One such tool, used at ITER since the days of the Engineering Design Activities (EDA) in the early 1990s, is the SOLPS (SOL Plasma Simulation) suite, previously known as B2-Eirene. It has been the workhorse for the design of the ITER divertor and was the principal tool with which the ITER fuelling and pumping requirements were established. The code package is still intensively employed to study ITER plasma boundary physics and tokamak performance.
Over the years, SOLPS has been used and developed in parallel by various research groups around the world, most notably at the Max Planck Institute for Plasma Physics IPP Garching (Germany), St. Petersburg State Polytechnical University (Russia), Forschungszentrum Jülich (Germany) and, of course, at ITER.
As early as 2009, it was decided that the ITER Organization should upgrade the code version it used and provide a new, more versatile package for ITER simulations by merging the most recent developments made by the SOLPS community from a physics and a numerical point of view. This new code suite is named SOLPS-ITER and it will be one of the first major components to be incorporated within ITER's Integrated Modelling & Analysis Suite (IMAS), a framework to support the development of sophisticated modelling workflows for ITER.
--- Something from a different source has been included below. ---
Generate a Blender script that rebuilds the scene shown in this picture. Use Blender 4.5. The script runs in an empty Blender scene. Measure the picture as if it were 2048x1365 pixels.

An important milestone in this effort was reached last week with the official launch of SOLPS-ITER. Users and developers of former SOLPS versions, representing six of the seven ITER Members, converged on the ITER Headquarters for a dedicated code release workshop—the largest such gathering of SOLPS users ever staged.
Over an intense five days, participants learned about the new features of SOLPS-ITER and how to run the suite and interpret its results. They were introduced, through hands-on tutorials given by Simon Pinches and Louwrens Van Dellen of ITER's Confinement and Modelling Section, to the IMAS software management tools, including the GIT distributed revision control system and also saw how modified versions are automatically built and tested on the IMAS Continuous Integration server. Discussions also took place on future directions for the code, such as new physics phenomena to be added, advanced numerical schemes to implement, and user interfaces and archival/retrieval tools.
Further training sessions are planned at selected ITER Member institutions for those who were unable to attend this launch workshop. With the upgraded package now launched, the hope is that the code will be used as widely as possible to simulate plasma experiments throughout the ITER community, helping to improve confidence in and further improve this key simulation tool.